While looking at the structures, a thought occurred to me: Could these people have crossed the Atlantic Ocean from Africa to South America in rafts during that time?
In 2010, my friend Erden Eruç crossed the Atlantic Ocean from the Canary Islands to the U.S. mainland in 93 days, rowing 5,600 kilometers. Of course, in the conditions of the ancient era, this would have taken much longer. While it might seem impossible, Norwegian scientist Thor Heyerdahl succeeded in crossing the Atlantic Ocean from Peru to Polynesia in 1943 on a Kon-Tiki raft, covering 6,900 kilometers in 101 days with the means available in the 1200s. So, it’s possible. In fact, I went to Norway to visit a replica of this raft at a museum in Oslo. I recommend watching the movie too; I think you’ll like it.
So, African people could have crossed to South America in the 600s.
It may or may not have happened.
But it could have.
Or it might not have.
If they did cross, they would have had to build something when they reached the shores of Florida. There are no structures in that area. Why would they build something after walking 5,000 kilometers? Could they have arrived with a nomadic culture up until this point, in the pre-Christian era?
It may or may not have happened.
What led me to think about these things, as I mentioned earlier, is that the structures resemble each other, but there’s something different about them. In Africa, the structures built during that period were multi-room and fortress-like. Here, the structures are made from the same material, under the same weather conditions, and are also multi-room with a connected system, but they don’t have a fortress-like formation. There are no high walls outside.
They appear more like places of worship and market areas. In the following days, I learned that the native people in North America did not build structures for defense purposes.
When I look at the structures in South America, there is a fortress formation and defensive structure; similarly, many structures in Africa also have such features. Europe and Asia are the same; they are built for defense and to protect the family or their power.
Hmmmm… When I look at the societies in Africa, South America, Europe, and Asia, there’s a common feature: Racial diversity, religious diversity, and differences in power. In the history of the native people of North America, there was no such diversity. Within their own societies, there were tribal wars.

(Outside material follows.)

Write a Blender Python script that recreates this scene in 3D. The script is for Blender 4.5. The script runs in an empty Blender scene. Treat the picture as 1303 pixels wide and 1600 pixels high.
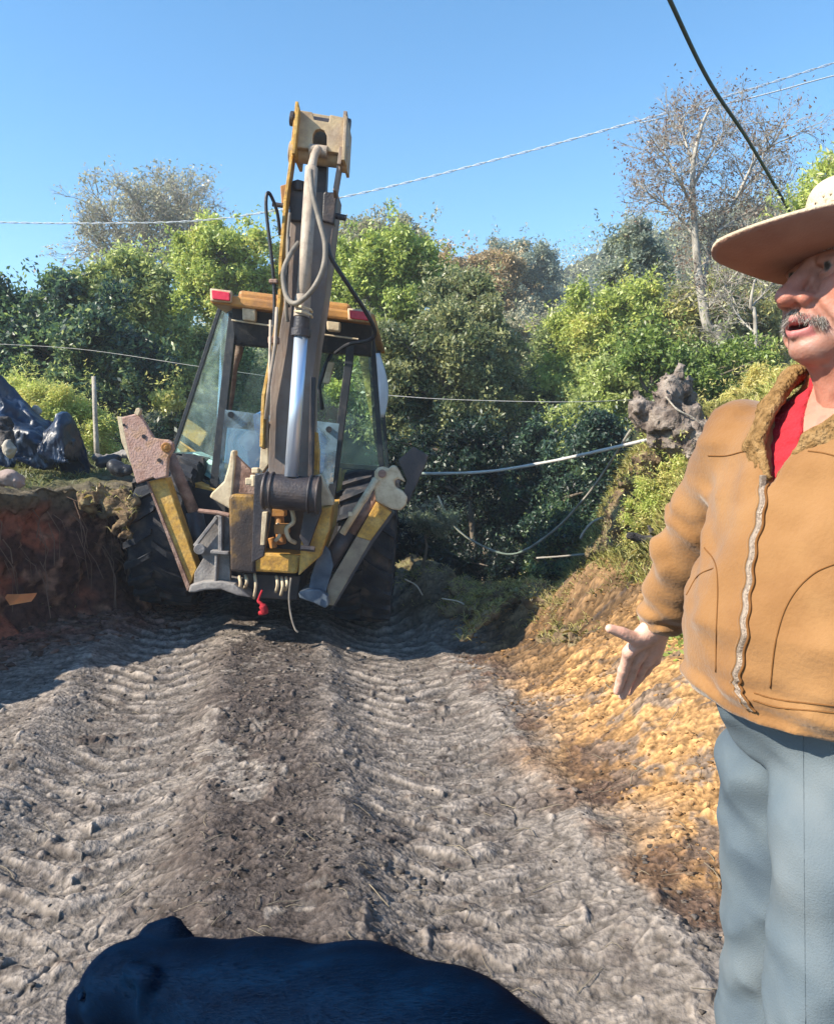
import bpy, math, random
import numpy as np
from mathutils import Vector, Matrix
from mathutils.bvhtree import BVHTree
random.seed(7); RS = np.random.RandomState(11)
S = bpy.context.scene
C = S.collection
R = math.radians
# ------------------------------------------------------------ camera, sky, sun, exposure
CAM = np.array([0.0, 0.0, 1.46]); PITCH = math.atan(100/1200.0)
cd = bpy.data.cameras.new('camera'); cam = bpy.data.objects.new('camera', cd); C.objects.link(cam)
cam.location = CAM; cam.rotation_euler = (R(90)-PITCH, 0, 0)
cd.sensor_fit = 'VERTICAL'; cd.sensor_height = 24; cd.lens = 18.0; cd.clip_start = 0.05; cd.clip_end = 5000
S.camera = cam
SUN_EL, SUN_AZ = R(37), R(-112)        # azimuth measured from +Y towards +X
to_sun = Vector((math.sin(SUN_AZ)*math.cos(SUN_EL), math.cos(SUN_AZ)*math.cos(SUN_EL), math.sin(SUN_EL)))
W = bpy.data.worlds.new('World'); S.world = W; W.use_nodes = True
nt = W.node_tree; bg = nt.nodes['Background']
sky = nt.nodes.new('ShaderNodeTexSky'); sky.sky_type = 'NISHITA'; sky.sun_disc = False
sky.sun_elevation = SUN_EL; sky.sun_rotation = SUN_AZ
sky.air_density = 1.15; sky.dust_density = 0.25; sky.ozone_density = 2.2; sky.altitude = 1500
hs = nt.nodes.new('ShaderNodeHueSaturation'); hs.inputs['Saturation'].default_value = 1.22; hs.inputs['Hue'].default_value = 0.492; hs.inputs['Value'].default_value = 0.94
nt.links.new(sky.outputs[0], hs.inputs['Color']); nt.links.new(hs.outputs[0], bg.inputs[0]); bg.inputs[1].default_value = 0.14
sl = bpy.data.lights.new('sun', 'SUN'); sl.energy = 5.0; sl.angle = R(0.5); sl.color = (1.0, 0.90, 0.74)
sun = bpy.data.objects.new('sun', sl); C.objects.link(sun); sun.location = (-20, 0, 20)
sun.rotation_euler = to_sun.to_track_quat('Z', 'Y').to_euler()
S.view_settings.view_transform = 'Standard'; S.view_settings.look = 'None'
S.view_settings.exposure = 1.08; S.view_settings.gamma = 1.0
S.render.engine = 'CYCLES'
S.cycles.use_denoising = True
S.cycles.max_bounces = 8; S.cycles.transparent_max_bounces = 12; S.cycles.diffuse_bounces = 3
S.cycles.caustics_reflective = False; S.cycles.caustics_refractive = False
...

But fundamentally, race, belief, and culture were nearly the same, and there were ethical values. In war, women and children were not harmed, and concepts like honor, dignity, and integrity were present.
Yes, honor; The code “Honor is my life” exists. You may know that certain families in East Asia still live by this code today. These codes are often overlooked today because they push the boundaries of freedom. When you examine the social lives of the Göktürks, you can observe honor, integrity, morality, and gender equality more clearly, and you can see how similar these societies are to the ones here. (Göktürks: 552-744). It’s possible that many years ago, a “human community” from the Göktürk region moved to these lands from Asia and built a similar social structure. On the other hand, the local people also have features of North African societies.
Gürkan leaves a note: January 2025
Let me add my hypothesis here that the people of North Africa, using the currents of the Canary Islands, crossed the Mediterranean, which was an inland sea in ancient times, in rafts to the North American continent during the years before Christ.
Yes, we don’t have archaeological evidence yet. But I can say that I’ve pedaled in a place that suggests this might have been possible. It’s been great to come here by bike and see it for myself.